Columna


Malecón

CARLOS VILLALBA BUSTILLO

04 de diciembre de 2016 12:00 AM

En un siglo XX que no había llegado a su primera mitad, dos guerras europeas cambiaron de modo dramático el destino del mundo, y entre la primera y la segunda confrontación, un sistema político con ideas diferentes a las francesas del XVIII, las que sustituyeron el feudalismo por el individualismo y el absolutismo por el Estado de derecho, generó alternativas que estremecerían la vida política y social de Occidente.

En nuestra América latina, que tuvo buena capa vegetal para las dictaduras militares, el equipaje ideológico de la Revolución rusa, embalado con el pensamiento de Carlos Marx y las lúcidas interpretaciones que de su materialismo esencial hicieron Lenin y Trotsky, empezó a calar en mentalidades que repudiaban el repetido juego de generales contra presidentes desde México hasta la Argentina. 

La dictadura de Machado en la Cuba de los años treinta causó reacciones que, si bien carecieron de efectos a corto plazo, crearon en la juventud una conciencia revolucionaria que no se daba tregua. Tales los ejemplos de Antonio Guiteras y Julio Mella, dos malogrados líderes cuyo legado rescatarían los jóvenes de la generación siguiente desde la trinchera secular de la Universidad.

El ataque al cuartel Moncada definió, bajo la dictadura de Fulgencio Batista, el nuevo trasegar revolucionario, la línea invariable de la lucha que se libraría contra los intereses que explotaban el azúcar, el tabaco y el turismo cubanos a gusto de los presidentes republicanos y demócratas de los Estados Unidos. De aquel asalto surgió el líder que avanzaría con fe en la victoria y sin miedo al sacrificio, vacunado contra las vacilaciones y las vicisitudes.

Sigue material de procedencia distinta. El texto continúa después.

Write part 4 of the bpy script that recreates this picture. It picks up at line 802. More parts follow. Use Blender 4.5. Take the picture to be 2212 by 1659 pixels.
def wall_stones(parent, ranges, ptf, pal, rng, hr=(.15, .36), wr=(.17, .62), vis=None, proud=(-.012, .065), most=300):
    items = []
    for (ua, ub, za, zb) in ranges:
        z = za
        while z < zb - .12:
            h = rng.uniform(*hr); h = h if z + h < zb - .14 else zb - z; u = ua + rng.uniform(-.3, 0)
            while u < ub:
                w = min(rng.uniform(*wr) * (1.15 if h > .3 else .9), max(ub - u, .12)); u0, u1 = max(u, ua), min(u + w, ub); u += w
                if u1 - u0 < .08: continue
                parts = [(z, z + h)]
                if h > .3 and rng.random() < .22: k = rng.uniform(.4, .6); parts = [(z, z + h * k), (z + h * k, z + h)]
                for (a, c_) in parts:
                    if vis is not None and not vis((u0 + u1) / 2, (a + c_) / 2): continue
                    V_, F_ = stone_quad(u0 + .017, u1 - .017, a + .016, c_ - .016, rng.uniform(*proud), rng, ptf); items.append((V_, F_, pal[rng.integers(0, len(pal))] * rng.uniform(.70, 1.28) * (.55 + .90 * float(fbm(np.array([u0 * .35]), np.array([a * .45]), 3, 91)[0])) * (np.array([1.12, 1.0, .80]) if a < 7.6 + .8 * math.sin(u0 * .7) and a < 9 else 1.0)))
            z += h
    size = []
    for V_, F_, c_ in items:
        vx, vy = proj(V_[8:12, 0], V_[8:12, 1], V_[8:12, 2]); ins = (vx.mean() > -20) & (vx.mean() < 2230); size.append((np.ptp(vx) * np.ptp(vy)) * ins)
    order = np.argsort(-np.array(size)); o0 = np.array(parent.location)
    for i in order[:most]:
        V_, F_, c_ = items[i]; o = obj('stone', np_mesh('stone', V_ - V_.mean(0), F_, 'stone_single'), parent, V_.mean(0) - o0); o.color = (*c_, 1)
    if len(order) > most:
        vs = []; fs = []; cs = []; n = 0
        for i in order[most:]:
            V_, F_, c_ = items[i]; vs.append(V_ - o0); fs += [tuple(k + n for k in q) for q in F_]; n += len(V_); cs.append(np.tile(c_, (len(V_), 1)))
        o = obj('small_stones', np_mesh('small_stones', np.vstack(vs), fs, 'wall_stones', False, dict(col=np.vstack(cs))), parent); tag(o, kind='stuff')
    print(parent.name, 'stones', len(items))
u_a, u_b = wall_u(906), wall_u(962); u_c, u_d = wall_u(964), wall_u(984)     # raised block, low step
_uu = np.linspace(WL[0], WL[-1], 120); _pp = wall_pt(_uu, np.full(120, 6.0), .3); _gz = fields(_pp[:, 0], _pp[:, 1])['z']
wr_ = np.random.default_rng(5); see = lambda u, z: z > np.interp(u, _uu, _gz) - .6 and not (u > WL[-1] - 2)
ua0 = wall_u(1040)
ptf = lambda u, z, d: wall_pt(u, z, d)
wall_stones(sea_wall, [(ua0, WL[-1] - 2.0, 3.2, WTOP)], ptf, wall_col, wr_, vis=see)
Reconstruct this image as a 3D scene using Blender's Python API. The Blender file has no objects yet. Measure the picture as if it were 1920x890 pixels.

La revolución triunfante, dígase lo que se quiera, puso patas arriba la geopolítica continental, y al girar la cabrilla de un orden político a otro fue noticia mundial y cotidiana, y su líder socialista una figura seductora, a despecho de los enconos políticos, los fusilamientos, el derrumbe de la economía, el exilio que no cesa, las penalidades de los disidentes (incluyendo a los intelectuales) y su desprecio por la democracia burguesa y sus libertades.

La Revolución fue un salto histórico con blindaje de predestinación: resistió el inclemente bloqueo, los duros aislamientos y las trabas que le tendieron a su autodeterminación en los organismos multilaterales. Y al comandante le sobraron suerte, lujuria y tiempo para transmutar, en carne de aposento, a una asesina potencial que sucumbió a la magia del caudillo y a las artes del garañón.

La carga probatoria de lo bueno y lo feo de la Revolución cubana requiere una valoración estricta. Desde hoy comienza a recaudar el Tribunal de la Historia los elementos de convicción que le servirán para absolverlo o condenarlo.